<<<<

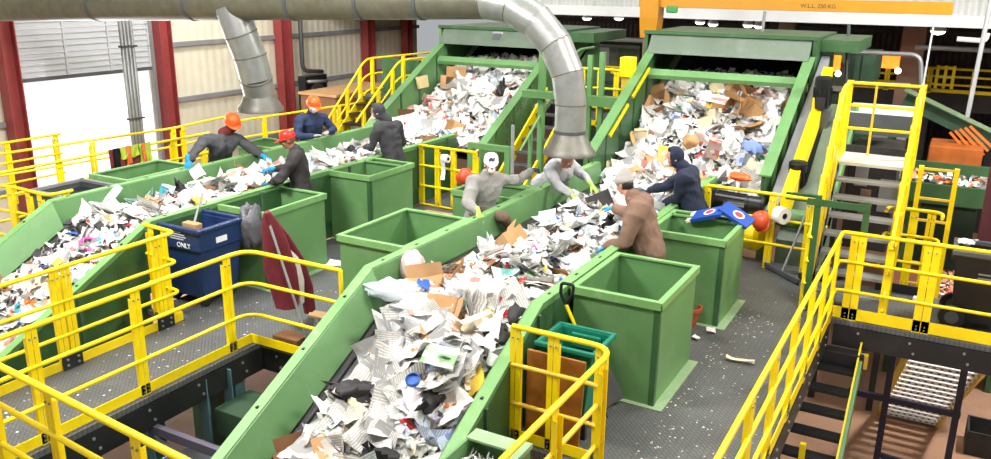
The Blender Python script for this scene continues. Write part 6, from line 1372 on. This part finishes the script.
# mid-distance clutter between the hoppers
lo, hi = pb(575, 46, 640, 66, 26, 1); bgbox('far_machine', 'grey green machine in the far bay between the hoppers', 'machine', (lo[0], lo[1], GZ), hi, mat('grey_green_machine', (96, 104, 92), .7, var=.25), [('panel', (lo[0]+.4, 25.97, lo[2]+.1), (lo[0]+1.2, 26, hi[2]-.1), steel), ('door', (lo[0]+1.5, 25.97, lo[2]+.1), (lo[0]+2.1, 26, hi[2]-.1), bggreen)])
railing('far yellow railing in front of the grey green machine between the hoppers', [(lo[0]-1, 24.5), (hi[0]+.5, 24.5)], [(lo[0]-.8+k*.9, 24.5) for k in range(5)], h=1.1, z=lo[2]-.9, toe=False, r=.03)
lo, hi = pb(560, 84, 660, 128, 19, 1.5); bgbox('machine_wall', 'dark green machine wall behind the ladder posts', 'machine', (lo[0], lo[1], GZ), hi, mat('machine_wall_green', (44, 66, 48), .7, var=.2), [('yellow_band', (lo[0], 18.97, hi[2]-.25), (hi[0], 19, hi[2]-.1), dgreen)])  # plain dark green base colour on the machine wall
# cluttered machinery seen through the open stair
lo, hi = pb(842, 150, 900, 225, 15, 1); bgbox('stair_cabinet', 'dark machine with pale panels seen through the open stair treads', 'machine', (lo[0], lo[1], -.5), (hi[0], hi[1], hi[2]), darkiron, [('panel', (lo[0]+.1, 14.97, .6), (lo[0]+.3, 15, 1.0), steel), ('panel', (lo[0]+.5, 14.97, .2), (lo[0]+.85, 15, .75), steel), ('panel', (lo[0]+.22, 14.96, .0), (lo[0]+.38, 14.99, .55), tan)])
lo, hi = pb(845, 118, 905, 140, 16.5, 1); bgbox('electrical_cabinet', 'green electrical panel behind the top of the yellow stair', 'cabinet', lo, hi, dgreen, [('display', (lo[0]+.45, 16.47, lo[2]+.1), (lo[0]+.7, 16.5, hi[2]-.1), steel), ('meter', (lo[0]+.85, 16.47, lo[2]+.1), (lo[0]+1.0, 16.5, hi[2]-.1), greypaint)])
# floor heap of litter behind the landing
lh = MB()
for k in range(260):
    x = R.uniform(-.1, .55); y = R.uniform(14.5, 16.5); sheet_grid(lh, V((x, y, -1.15+R.uniform(0, .1))), orient(V((0,0,1)), .5), R.uniform(.05, .14), R.uniform(.05, .14), 1, 2, .4, .4, R.choice((0, 1, 2, 3)), R.random()*9)
tag(lh.build('mixed_waste', [white, mat('peach_scrap', (214, 158, 128), .8), kraft, cred], loc=(.2, 15.5, -1.1), fixn=False), 'heap of pale and peach litter seen behind the landing railing', 'waste', kind='stuff')
mb = MB(); mb.box((-.6, 14.3, -1.3), (1.2, 16.8, -1.16)); tag(mb.build('litter_bench', mat('rust_brown', (120, 70, 50), .8), loc=(.3, 15.5, -1.3)), 'rust brown bench under the litter heap behind the landing', 'bench')
# ================================================================ LIGHT
w = bpy.data.worlds.new('world'); SC.world = w; w.use_nodes = True
bg = w.node_tree.nodes['Background']; bg.inputs['Color'].default_value = (.93, .96, 1, 1); bg.inputs['Strength'].default_value = .42
def area(name, loc, target, size, power, col=(1, .98, .94)):
    ld = bpy.data.lights.new(name, 'AREA'); ld.shape = 'RECTANGLE'; ld.size = size[0]; ld.size_y = size[1]; ld.energy = power; ld.color = col
    o = bpy.data.objects.new(name, ld); COL.objects.link(o); o.location = loc; d = V(target)-V(loc); o.rotation_euler = d.to_track_quat('-Z', 'Y').to_euler(); return o
area('unseen_overhead_light', (-8.2, 3.4, 6.9), (-7.4, 8.5, 0), (1.8, 1.2), 800)
area('unseen_overhead_light', (1.2, 6.5, 7.2), (-1.5, 8, 0), (1.8, 1.2), 480)
area('unseen_overhead_light', (-3.6, 3.6, 7.6), (-3.8, 6.5, 0), (1.6, 1.2), 430)
area('unseen_overhead_light', (-15.5, 15, 6.8), (-19, 17, 1), (2, 1.2), 380)  # unseen lamp added to brighten the left wall
area('unseen_overhead_light', (3.5, 14.5, 6.5), (.6, 15, -3.2), (1.5, 1.2), 950)  # unseen lamp added to brighten the brown floor, standing in for daylight
area('unseen_overhead_light', (-9, 11, 7.0), (-9.2, 12.5, 0), (2, 1.2), 520)
area('unseen_overhead_light', (-3.4, 11.5, 7.0), (-3.6, 13.5, 0), (1.6, 1.2), 260)
sd = bpy.data.lights.new('sun', 'SUN'); sd.energy = 7; sd.angle = .02; so = bpy.data.objects.new('sun', sd); COL.objects.link(so); so.rotation_euler = V((-.25, .45, -1)).to_track_quat('-Z', 'Y').to_euler()
area('door_daylight', (WX+.6, 14, 0.2), (-8, 11, .5), (4, 3.4), 500, (.95, .98, 1))
SC.view_settings.view_transform = 'Standard'; SC.view_settings.look = 'None'; SC.view_settings.exposure = 0.08; SC.view_settings.gamma = 1; SC.view_settings.use_curve_mapping = False
SC.cycles.use_denoising = True
SC.cycles.max_bounces = 6; SC.cycles.diffuse_bounces = 3; SC.cycles.transparent_max_bounces = 8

>>>>

Repeat the listing above from its first line through the line that contains "railing('far yellow railing", both included, and nothing more. Drop the pictures.

The Blender Python script for this scene continues. Write part 6, from line 1372 on. This part finishes the script.
# mid-distance clutter between the hoppers
lo, hi = pb(575, 46, 640, 66, 26, 1); bgbox('far_machine', 'grey green machine in the far bay between the hoppers', 'machine', (lo[0], lo[1], GZ), hi, mat('grey_green_machine', (96, 104, 92), .7, var=.25), [('panel', (lo[0]+.4, 25.97, lo[2]+.1), (lo[0]+1.2, 26, hi[2]-.1), steel), ('door', (lo[0]+1.5, 25.97, lo[2]+.1), (lo[0]+2.1, 26, hi[2]-.1), bggreen)])
railing('far yellow railing in front of the grey green machine between the hoppers', [(lo[0]-1, 24.5), (hi[0]+.5, 24.5)], [(lo[0]-.8+k*.9, 24.5) for k in range(5)], h=1.1, z=lo[2]-.9, toe=False, r=.03)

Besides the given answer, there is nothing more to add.